George A. Bekey remembered his longtime friend as a true Renaissance man who could speak knowledgeably about nearly any subject, from poetry and finance to world politics and history. “He leaves a huge gap in our faculty, since there is no one who could stand in his shoes,” Bekey said.

Even before joining USC as a full-time faculty member, Golomb had developed a relationship with the school. In addition to teaching part time, he mentored an up-and-coming graduate student named Andrew Viterbi, who received his Ph.D. in 1962. Viterbi met Golomb his first day at the Jet Propulsion Laboratory, where they both worked. “From that day,” said Viterbi, “he wasn’t just my supervisor, he became my mentor.”

The son and grandson of rabbis from the Jewish Theological Seminary in New York and from Vilna, Lithuania, the Baltimore-born prodigy graduated from Johns Hopkins University with a B.S. in mathematics before his 19th birthday.

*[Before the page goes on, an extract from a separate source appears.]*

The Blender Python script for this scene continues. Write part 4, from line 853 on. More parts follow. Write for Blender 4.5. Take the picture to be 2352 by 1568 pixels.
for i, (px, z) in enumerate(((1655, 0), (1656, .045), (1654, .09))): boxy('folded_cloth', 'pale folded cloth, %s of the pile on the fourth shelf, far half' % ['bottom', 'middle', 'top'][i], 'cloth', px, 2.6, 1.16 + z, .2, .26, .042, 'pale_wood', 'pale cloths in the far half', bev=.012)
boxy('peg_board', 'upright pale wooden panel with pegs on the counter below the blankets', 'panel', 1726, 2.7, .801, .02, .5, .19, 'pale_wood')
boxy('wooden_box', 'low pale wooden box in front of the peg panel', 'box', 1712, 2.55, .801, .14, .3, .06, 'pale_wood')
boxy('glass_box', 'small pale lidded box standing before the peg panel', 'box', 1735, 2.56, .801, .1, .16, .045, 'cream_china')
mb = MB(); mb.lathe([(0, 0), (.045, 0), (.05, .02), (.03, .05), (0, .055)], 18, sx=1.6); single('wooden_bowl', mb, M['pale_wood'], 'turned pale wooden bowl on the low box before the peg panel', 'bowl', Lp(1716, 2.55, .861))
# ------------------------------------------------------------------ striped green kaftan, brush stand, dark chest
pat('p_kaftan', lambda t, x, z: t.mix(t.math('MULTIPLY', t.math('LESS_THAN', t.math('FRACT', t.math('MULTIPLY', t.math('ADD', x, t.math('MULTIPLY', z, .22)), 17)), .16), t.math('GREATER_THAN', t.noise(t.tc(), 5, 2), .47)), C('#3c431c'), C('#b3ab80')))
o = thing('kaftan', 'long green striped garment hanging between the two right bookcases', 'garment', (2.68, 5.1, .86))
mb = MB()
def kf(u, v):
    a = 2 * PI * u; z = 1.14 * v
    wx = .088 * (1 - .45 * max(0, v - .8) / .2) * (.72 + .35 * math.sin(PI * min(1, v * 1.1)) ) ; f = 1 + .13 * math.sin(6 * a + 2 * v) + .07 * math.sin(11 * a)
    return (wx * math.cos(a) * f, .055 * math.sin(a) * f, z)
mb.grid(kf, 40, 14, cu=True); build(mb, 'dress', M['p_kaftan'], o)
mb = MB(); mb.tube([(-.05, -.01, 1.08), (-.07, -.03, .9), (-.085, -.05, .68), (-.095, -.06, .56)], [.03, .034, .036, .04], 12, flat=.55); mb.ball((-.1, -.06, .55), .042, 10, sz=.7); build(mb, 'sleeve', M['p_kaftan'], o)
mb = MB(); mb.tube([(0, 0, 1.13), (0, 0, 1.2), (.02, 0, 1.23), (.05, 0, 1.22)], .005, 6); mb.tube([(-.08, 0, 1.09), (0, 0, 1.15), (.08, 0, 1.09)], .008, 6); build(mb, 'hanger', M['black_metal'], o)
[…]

While working on his Ph.D. at Harvard, Golomb expected to travel the abstract route of pure mathematics, but a summer job in engineering, along with a Fulbright scholarship that took him to Oslo, Norway, pointed him in a different direction. Instead of joining the academy, Golomb made his way to the JPL. There, he and a distinguished group of colleagues played a key role in formulating the design of deep-space communications for the subsequent lunar and planetary explorations.

Just weeks after Golomb received the National Medal of Science in 2013, U.S. Rep. Karen Bass honored him on the floor of the Congress.

“USC has long been a center for scientific innovation,” Bass said. “I am proud to have such an incredible leader like Dr. Golomb working in California’s 37th Congressional District.”